Work instructions
Reproduce the top of the data verbatim, through and including the line that contains "bm = BM(); box(bm, xx, xx+.02, 1.2565, 1.2595, 1.705, 1.745);".

Supplied data
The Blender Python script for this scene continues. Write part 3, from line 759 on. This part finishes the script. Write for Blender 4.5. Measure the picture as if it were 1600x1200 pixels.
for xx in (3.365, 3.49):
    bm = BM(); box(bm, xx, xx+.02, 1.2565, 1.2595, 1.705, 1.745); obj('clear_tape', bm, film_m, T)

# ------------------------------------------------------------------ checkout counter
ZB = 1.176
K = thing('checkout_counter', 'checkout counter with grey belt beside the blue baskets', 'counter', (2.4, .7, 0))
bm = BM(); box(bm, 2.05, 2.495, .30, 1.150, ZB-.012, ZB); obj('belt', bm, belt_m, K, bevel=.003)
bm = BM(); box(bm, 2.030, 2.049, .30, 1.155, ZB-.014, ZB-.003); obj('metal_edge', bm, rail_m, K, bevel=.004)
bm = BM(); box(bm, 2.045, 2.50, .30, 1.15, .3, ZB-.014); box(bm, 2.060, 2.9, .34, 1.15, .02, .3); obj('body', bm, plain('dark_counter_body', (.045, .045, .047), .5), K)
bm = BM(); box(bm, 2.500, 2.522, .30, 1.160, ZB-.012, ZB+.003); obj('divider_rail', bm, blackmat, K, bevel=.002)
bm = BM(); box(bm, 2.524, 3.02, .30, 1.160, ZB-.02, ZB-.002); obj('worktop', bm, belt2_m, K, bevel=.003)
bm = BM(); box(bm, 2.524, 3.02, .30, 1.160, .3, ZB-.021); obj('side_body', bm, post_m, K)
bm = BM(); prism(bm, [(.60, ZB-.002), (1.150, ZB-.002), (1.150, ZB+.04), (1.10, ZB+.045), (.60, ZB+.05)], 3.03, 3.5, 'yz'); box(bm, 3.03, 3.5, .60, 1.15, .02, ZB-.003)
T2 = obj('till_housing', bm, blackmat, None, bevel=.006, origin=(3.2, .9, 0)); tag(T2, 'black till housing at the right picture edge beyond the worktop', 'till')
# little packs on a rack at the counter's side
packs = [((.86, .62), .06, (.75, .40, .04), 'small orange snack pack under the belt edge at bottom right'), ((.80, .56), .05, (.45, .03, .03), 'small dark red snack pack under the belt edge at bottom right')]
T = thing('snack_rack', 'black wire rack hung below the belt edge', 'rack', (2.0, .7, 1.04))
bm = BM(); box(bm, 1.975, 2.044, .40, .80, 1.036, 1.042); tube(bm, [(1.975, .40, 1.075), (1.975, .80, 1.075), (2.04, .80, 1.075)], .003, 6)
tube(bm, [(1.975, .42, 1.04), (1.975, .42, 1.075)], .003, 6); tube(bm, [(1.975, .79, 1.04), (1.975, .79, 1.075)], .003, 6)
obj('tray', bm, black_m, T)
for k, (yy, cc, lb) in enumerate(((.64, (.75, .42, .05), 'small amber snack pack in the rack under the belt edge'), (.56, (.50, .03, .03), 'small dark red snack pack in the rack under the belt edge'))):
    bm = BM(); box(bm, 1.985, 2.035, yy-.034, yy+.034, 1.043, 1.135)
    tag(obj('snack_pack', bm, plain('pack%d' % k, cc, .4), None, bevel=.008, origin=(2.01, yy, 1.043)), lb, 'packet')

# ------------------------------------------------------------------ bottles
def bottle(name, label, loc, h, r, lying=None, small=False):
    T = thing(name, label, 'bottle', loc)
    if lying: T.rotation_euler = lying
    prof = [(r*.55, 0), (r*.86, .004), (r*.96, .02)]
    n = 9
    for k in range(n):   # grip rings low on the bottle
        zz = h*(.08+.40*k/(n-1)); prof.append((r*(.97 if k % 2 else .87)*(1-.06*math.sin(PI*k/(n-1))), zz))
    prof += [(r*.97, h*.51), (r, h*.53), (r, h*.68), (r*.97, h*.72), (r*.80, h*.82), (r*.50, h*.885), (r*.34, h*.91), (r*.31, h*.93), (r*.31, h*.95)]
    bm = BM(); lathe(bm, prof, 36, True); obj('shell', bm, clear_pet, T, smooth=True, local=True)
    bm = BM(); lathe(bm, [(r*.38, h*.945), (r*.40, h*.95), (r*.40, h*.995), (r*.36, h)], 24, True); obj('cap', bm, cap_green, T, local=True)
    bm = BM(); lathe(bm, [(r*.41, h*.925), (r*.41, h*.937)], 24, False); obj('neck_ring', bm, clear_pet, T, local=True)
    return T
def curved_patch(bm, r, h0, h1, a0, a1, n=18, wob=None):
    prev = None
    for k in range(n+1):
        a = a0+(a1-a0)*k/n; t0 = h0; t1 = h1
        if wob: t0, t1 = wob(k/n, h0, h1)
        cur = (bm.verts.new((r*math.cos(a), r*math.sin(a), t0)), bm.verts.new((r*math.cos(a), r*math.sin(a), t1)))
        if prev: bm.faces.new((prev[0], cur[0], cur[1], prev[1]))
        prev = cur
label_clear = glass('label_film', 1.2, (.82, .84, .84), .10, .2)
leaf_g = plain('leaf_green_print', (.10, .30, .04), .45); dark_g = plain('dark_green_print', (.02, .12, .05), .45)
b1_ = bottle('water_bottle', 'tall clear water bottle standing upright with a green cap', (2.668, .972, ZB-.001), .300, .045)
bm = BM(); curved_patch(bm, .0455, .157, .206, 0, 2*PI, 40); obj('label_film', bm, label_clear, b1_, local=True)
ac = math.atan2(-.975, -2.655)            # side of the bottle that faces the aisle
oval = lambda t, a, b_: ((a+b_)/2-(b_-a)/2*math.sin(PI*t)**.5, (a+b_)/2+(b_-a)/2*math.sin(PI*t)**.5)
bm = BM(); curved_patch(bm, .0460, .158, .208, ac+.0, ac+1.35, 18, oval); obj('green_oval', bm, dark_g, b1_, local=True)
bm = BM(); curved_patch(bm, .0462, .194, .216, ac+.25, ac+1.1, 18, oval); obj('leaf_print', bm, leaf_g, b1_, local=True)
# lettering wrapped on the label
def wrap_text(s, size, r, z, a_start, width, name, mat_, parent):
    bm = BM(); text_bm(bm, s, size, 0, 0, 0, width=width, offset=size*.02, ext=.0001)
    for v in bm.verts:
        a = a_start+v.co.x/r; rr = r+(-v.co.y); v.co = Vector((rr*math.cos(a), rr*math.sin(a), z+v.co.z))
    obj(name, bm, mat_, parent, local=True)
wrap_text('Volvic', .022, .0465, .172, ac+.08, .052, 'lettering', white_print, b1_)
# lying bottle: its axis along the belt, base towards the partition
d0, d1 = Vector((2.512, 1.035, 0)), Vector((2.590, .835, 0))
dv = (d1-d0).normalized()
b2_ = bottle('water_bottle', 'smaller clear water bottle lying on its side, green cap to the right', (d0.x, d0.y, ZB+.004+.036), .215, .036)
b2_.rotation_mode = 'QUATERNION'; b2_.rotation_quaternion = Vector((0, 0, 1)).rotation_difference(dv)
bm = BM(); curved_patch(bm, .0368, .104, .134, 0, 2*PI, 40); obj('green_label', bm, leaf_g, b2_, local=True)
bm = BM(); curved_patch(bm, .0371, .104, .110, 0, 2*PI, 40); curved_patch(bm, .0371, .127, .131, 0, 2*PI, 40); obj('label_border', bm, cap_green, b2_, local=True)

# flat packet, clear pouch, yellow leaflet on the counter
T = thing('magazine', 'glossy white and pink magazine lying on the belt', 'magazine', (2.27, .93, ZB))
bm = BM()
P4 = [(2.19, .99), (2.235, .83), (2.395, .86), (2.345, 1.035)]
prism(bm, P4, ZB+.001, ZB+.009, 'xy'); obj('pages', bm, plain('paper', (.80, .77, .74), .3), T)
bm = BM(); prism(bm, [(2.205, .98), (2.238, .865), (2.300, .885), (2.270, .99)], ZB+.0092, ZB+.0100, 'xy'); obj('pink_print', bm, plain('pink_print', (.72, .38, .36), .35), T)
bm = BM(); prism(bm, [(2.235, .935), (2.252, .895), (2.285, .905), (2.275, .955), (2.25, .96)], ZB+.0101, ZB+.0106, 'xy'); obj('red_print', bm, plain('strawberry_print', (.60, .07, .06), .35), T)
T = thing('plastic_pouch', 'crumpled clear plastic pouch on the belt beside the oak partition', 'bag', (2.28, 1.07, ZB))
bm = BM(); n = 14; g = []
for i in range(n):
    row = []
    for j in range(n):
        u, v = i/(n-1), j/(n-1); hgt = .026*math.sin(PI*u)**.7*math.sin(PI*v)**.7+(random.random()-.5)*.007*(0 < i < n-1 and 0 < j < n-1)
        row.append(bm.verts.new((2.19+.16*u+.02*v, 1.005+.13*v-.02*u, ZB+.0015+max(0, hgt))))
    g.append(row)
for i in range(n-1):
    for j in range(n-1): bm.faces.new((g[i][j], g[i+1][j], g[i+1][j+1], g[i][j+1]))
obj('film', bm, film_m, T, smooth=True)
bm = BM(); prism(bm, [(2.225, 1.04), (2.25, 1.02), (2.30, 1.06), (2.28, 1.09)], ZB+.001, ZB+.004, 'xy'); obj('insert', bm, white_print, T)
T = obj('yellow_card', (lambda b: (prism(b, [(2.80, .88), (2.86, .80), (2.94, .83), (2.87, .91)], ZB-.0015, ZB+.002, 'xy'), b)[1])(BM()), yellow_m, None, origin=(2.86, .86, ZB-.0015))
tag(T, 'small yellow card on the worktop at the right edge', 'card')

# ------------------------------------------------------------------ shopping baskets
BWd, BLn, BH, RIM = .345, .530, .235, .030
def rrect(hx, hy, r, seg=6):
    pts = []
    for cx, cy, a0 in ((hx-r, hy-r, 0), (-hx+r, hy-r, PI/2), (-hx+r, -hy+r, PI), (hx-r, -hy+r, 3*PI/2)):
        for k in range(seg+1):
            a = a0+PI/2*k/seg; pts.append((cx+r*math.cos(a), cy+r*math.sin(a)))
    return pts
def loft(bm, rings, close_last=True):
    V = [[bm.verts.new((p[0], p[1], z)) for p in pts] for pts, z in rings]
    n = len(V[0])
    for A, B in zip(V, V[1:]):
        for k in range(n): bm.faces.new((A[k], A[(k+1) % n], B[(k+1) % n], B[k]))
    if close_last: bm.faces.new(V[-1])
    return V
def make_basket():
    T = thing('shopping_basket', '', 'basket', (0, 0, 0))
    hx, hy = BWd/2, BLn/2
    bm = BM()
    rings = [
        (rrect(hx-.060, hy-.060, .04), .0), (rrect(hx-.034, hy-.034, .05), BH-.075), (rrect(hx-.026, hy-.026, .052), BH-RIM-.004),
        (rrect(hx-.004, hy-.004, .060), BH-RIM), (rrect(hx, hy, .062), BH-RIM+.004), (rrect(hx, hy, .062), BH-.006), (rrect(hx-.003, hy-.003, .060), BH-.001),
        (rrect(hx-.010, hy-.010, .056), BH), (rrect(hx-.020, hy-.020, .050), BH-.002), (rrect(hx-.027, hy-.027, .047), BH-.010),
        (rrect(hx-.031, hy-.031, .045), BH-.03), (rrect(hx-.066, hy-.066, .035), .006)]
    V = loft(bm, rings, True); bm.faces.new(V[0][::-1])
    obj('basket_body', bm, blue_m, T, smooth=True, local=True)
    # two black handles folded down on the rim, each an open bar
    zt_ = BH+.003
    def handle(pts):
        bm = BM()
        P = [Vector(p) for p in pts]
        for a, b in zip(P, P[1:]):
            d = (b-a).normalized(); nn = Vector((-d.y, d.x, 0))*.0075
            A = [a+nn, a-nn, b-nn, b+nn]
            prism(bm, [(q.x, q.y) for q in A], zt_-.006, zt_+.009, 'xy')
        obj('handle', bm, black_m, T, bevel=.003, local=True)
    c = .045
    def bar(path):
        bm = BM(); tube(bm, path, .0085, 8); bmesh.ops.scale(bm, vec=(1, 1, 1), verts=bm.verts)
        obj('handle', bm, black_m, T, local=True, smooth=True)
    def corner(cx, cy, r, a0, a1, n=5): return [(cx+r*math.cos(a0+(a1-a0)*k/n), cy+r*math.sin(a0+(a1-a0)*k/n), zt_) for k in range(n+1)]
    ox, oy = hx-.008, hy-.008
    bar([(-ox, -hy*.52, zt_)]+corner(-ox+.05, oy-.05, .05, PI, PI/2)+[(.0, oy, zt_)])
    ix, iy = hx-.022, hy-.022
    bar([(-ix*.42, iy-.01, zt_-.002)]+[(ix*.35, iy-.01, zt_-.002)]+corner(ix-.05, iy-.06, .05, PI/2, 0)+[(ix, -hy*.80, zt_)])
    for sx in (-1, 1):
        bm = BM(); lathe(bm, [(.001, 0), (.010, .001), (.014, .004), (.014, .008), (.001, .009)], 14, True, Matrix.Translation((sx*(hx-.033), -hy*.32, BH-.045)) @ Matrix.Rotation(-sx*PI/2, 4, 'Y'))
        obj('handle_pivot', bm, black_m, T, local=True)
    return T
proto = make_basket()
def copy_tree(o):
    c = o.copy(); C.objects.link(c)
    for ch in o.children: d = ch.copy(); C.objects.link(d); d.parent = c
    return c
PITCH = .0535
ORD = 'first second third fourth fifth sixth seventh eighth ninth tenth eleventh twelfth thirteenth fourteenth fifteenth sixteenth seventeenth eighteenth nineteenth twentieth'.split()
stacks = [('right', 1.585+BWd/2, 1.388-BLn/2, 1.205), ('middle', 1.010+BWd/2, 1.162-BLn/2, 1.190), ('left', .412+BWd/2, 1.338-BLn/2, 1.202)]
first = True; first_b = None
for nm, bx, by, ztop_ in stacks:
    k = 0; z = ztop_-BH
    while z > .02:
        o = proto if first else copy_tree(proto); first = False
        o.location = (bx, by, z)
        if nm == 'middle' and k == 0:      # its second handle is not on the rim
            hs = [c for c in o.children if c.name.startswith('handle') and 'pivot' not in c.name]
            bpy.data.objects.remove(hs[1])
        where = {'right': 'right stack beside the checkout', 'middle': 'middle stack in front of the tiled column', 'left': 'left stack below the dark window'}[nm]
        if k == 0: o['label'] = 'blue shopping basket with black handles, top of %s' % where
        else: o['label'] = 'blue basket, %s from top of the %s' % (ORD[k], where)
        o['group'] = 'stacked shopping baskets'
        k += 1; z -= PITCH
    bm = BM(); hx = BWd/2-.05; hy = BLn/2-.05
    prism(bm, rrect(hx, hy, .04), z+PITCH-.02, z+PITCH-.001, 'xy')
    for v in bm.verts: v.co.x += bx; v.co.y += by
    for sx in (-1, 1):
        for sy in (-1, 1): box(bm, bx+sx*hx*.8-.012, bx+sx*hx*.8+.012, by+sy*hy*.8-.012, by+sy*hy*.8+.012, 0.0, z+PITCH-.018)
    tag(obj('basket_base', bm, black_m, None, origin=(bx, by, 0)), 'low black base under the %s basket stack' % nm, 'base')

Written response
The Blender Python script for this scene continues. Write part 3, from line 759 on. This part finishes the script. Write for Blender 4.5. Measure the picture as if it were 1600x1200 pixels.
for xx in (3.365, 3.49):
    bm = BM(); box(bm, xx, xx+.02, 1.2565, 1.2595, 1.705, 1.745); obj('clear_tape', bm, film_m, T)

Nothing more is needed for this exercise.